MPs, noble lords, police officers, 22-year-old parliamentary staffers in their bright green lanyards: all wore a wide-eyed look of nervous disbelief as they lined up to walk through the wide old doors of Westminster Hall. All morning, the parliamentary estate had felt like one of those reality TV show stunts where a young woman leaves the house to go to work only to find her wedding day waiting for her on the driveway.
There was an unmistakable sense that it couldn’t really be happening, even as it was happening. Soon, standing to address them there on those cold stone steps, would be The Man In The Khaki Jumper, Volodymr Zelensky. Grand occasions such as these are never knowingly under-drumrolled. This time we had been given precisely three hours’ notice. It was a thrillingly low-key affair, too. No red carpets, no bugles, not even so much as a seat, for anyone — standing room only. The high and the comparatively lowly of the village of Westminster, all packed in together.
World leaders do address the Palace of Westminster from Westminster Hall from time to time. Nelson Mandela did it. So did Barack Obama and the Pope. And when they did, they were greeted like the great statesmen they were.
Zelensky, on the other hand, was greeted like a rock star. As his combat boots made their slow way up the short steps, and the crowds caught their first glimpse of those famous combat fatigues, it was as if Elvis Presley had wandered on stage at the Grand Ole Opry. They whooped, they cheered, they went as wild as you possibly can in the middle of the working day.
In the flesh, it is clear to see how Zelensky moves almost with a swagger — not of arrogance, but of purpose.
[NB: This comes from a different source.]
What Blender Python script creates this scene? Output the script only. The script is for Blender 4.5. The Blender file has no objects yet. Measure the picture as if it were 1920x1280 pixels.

As if every step in front of him is one more on the road to victory, and he will get there, however long it takes.
They sat him on a chair at the top of the steps, where a few months ago the new King had been received; a de facto throne for the man who really has emerged as the High Prince of the free world.
It is very hard to pass through the cold and cavernous Westminster Hall without feeling the ghosts of history. But it feels so very historic precisely because history happens there. Kings and Queens and, occasionally, prime ministers lie there in their coffins because they were the living things through which history passed.
This, frankly, was not like that. It was not a moment of history, it was a moment of the present. Zelensky had not come here to give thanks, to pay tribute, to lay a wreath and go back to his day. He was here, in his combat clothes, to rally the troops; to let us know that the fight isn’t over and he needs our help. He has addressed the House of Commons once before, that time over video link and requiring live translation. This time he spoke in English, and with almost his first sentence, said words that will not be soon forgotten by anyone who heard them. Last time round, he deliberately quoted Churchill. This time, he sounded like him, though the words were his own.
“I have come to stand before you on behalf of the brave,” he said. He was about to list precisely who those people are — soldiers, air force pilots, ordinary men and women who are fighting not just for their country but for the ideas they and the rest of us believe in — but he could hardly be heard above the applause. Westminster Hall echoes like an ancient cathedral. Those particular words will be bouncing around the rafters for decades to come. There is always an occasion — be it an anniversary or an untimely death — at which a president or prime minister must stand on a stage and find the best words they can to articulate the values for which people fought and died in a time and a manner that none of them can truly imagine. They say what they have to say, then return to the day job.